Veteran Chinese scientist Lu Wenzheng on Wednesday won the re-election overwhelmingly to the United Nations (UN) Commission on the Limits of the Continental Shelf, which is a body created by the 1982 UN Convention on the Law of the Sea.

Lu, who is with the State Oceanic Administration of China, won the most votes among the candidates from the Group of Asia and Pacific in the election at the UN Headquarters in New York City, diplomats and UN officials, who were close to the election, told Xinhua.

Lu's new five-year tenure will begin on June 16, 2012.

The election was held at a conference of 162 signatories to the UN Convention on the Law of the Sea, which is one of the most comprehensive instruments of international law.

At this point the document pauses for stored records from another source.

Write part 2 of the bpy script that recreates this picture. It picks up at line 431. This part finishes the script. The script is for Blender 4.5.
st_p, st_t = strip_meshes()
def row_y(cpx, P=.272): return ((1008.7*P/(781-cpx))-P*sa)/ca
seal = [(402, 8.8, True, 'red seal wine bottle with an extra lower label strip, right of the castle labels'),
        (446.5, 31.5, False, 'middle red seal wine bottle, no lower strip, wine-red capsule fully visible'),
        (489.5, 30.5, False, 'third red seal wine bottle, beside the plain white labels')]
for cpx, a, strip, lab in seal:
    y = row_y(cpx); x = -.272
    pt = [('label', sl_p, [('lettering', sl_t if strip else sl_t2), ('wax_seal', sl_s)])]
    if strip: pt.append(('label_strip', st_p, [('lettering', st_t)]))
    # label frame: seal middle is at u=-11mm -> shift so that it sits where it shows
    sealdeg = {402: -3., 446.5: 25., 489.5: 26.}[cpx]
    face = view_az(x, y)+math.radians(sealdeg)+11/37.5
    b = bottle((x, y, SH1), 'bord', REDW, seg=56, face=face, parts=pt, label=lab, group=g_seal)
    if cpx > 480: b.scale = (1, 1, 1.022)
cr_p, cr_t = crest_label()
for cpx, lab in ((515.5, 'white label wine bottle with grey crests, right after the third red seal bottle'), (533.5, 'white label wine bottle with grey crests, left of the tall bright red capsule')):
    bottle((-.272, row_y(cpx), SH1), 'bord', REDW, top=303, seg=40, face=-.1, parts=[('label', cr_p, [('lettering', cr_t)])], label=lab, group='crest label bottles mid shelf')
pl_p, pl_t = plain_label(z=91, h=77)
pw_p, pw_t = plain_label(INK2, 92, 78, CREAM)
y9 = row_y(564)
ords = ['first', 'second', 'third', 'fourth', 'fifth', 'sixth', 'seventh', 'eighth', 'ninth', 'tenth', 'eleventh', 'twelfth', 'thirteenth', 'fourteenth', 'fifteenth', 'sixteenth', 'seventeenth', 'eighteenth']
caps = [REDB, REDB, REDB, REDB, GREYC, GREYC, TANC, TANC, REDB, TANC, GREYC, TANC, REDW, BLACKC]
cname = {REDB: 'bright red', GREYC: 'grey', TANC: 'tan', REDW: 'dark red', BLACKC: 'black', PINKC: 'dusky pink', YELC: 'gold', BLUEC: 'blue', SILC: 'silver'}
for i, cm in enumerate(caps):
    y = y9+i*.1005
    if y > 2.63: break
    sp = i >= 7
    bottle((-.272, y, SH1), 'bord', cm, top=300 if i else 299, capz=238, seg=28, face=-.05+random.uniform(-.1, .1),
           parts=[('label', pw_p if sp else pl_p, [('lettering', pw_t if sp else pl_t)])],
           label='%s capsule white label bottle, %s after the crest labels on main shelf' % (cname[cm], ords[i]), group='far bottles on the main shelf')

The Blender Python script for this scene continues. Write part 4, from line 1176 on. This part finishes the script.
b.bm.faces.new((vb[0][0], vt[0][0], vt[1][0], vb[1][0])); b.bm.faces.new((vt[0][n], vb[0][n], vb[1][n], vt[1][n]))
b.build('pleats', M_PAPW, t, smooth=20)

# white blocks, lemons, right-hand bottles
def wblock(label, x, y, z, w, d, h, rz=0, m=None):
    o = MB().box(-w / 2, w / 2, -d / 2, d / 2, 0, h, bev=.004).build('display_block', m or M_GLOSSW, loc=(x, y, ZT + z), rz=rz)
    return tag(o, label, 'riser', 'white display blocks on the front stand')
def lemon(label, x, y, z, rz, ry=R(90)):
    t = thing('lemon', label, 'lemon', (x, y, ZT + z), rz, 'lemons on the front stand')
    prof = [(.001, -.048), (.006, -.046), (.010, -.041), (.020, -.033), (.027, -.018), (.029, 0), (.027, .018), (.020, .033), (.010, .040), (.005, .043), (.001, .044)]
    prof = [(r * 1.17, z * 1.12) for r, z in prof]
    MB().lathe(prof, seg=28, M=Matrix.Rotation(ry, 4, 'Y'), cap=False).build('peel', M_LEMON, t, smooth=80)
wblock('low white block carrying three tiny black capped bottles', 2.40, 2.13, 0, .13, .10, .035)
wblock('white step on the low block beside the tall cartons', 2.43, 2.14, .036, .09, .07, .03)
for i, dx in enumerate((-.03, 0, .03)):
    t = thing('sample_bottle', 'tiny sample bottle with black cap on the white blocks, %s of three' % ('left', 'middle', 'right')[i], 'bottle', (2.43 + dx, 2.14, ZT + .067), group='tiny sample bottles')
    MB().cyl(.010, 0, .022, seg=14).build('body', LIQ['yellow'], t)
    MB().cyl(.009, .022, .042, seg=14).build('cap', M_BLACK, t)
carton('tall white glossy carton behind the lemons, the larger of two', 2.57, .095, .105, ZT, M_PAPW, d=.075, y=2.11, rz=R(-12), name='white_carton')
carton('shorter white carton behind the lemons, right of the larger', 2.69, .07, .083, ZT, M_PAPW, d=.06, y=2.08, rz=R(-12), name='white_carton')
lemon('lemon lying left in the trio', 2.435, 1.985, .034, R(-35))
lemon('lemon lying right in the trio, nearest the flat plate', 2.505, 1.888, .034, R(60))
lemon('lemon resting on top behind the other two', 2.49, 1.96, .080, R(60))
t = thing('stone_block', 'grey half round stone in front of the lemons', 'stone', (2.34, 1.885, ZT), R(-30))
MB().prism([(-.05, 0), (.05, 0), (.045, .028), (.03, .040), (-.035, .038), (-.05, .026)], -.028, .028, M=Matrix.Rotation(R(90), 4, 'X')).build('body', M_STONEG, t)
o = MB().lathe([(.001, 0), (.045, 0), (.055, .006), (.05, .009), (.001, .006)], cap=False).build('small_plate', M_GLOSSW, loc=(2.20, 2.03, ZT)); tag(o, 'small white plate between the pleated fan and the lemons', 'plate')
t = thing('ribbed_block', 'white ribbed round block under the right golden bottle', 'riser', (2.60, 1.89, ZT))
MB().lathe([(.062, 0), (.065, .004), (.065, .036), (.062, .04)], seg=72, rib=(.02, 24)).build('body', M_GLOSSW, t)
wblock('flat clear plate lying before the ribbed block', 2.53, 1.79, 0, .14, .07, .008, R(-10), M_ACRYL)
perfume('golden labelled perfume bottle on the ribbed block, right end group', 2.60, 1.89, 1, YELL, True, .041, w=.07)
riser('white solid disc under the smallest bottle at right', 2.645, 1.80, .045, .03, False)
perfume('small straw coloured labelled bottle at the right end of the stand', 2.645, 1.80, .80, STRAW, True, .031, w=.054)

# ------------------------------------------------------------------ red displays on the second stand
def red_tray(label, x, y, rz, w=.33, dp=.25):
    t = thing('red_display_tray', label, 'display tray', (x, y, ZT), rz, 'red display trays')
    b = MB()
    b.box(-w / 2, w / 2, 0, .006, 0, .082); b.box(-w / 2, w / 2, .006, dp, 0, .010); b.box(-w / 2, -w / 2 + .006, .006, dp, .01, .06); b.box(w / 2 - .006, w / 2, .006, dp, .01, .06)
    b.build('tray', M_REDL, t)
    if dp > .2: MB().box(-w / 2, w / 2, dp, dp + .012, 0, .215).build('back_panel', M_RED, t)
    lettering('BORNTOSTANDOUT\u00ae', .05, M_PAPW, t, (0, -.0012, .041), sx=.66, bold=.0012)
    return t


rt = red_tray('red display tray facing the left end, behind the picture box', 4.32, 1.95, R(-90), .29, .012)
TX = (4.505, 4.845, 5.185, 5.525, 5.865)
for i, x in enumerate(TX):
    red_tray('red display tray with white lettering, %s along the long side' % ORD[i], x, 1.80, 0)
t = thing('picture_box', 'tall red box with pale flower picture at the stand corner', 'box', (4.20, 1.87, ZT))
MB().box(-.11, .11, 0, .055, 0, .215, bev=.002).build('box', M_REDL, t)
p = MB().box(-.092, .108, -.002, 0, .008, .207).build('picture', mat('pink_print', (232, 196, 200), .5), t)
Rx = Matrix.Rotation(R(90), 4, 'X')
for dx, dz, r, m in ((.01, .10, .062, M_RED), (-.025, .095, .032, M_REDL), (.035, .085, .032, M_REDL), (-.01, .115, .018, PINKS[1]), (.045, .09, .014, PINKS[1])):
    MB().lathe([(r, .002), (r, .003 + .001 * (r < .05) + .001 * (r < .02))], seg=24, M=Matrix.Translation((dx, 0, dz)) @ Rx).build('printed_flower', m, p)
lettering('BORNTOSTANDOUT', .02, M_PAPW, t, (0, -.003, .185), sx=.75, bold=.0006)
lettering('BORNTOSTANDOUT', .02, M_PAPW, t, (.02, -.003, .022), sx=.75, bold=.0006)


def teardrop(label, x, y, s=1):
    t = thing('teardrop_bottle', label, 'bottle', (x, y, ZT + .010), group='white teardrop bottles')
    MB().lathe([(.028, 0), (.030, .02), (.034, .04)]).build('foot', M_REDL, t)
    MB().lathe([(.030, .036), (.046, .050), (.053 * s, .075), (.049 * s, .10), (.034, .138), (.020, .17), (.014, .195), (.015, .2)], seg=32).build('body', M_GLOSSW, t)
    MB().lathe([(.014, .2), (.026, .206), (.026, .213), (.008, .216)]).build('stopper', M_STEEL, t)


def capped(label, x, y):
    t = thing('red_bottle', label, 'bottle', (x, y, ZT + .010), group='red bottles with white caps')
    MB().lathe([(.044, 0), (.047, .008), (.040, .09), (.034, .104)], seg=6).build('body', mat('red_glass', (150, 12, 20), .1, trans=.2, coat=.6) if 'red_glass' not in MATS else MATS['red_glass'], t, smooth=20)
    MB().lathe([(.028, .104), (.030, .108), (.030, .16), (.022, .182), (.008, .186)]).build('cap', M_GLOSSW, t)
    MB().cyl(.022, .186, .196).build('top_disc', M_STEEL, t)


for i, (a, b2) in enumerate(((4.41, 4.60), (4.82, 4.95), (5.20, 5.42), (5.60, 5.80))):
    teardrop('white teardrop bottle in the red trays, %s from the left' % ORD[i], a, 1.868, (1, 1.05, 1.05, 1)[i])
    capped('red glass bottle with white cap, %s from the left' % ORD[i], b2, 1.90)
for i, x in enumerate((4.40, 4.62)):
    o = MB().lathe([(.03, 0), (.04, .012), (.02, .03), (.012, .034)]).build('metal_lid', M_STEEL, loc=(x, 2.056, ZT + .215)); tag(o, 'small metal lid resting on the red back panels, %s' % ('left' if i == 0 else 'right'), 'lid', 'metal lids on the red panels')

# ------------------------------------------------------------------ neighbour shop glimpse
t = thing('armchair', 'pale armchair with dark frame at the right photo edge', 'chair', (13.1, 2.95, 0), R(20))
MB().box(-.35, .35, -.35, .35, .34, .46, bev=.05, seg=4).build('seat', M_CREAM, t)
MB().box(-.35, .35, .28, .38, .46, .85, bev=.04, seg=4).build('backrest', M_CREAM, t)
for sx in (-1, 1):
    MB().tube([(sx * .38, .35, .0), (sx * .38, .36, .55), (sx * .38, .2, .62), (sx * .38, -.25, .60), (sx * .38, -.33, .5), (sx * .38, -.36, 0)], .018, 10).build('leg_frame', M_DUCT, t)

Observers say that Lu's re-election shows that UN member states are attaching more and more attention to China's role in the international ocean affairs, and also represents the international recognition of Lu's contribution to the UN Commission over the past years.

Lu, one of China's outstanding marine geophysicians, was first elected as member of the Commission in 1997, when the body held its first session at the UN Headquarters. He was re-elected with a majority of votes every five years since 1997.

The Commission's 21 members, elected by all of the signatories to the UN Convention on the Law of the Sea, serve in their personal capacity.

The purpose of the Commission on the Limits of the Continental Shelf is to facilitate the implementation of the Convention with respect to delineation of the outer limits of the continental shelf when the submerged portion of the land territory of a coastal state extends beyond the 200 nautical miles from its coastline -- established as the minimal legal distance under the Convention.

The Commission received its first submission in December 2001 and has received 60 submissions from more than 50 countries, of which, 17 have received recommendations from the UN body.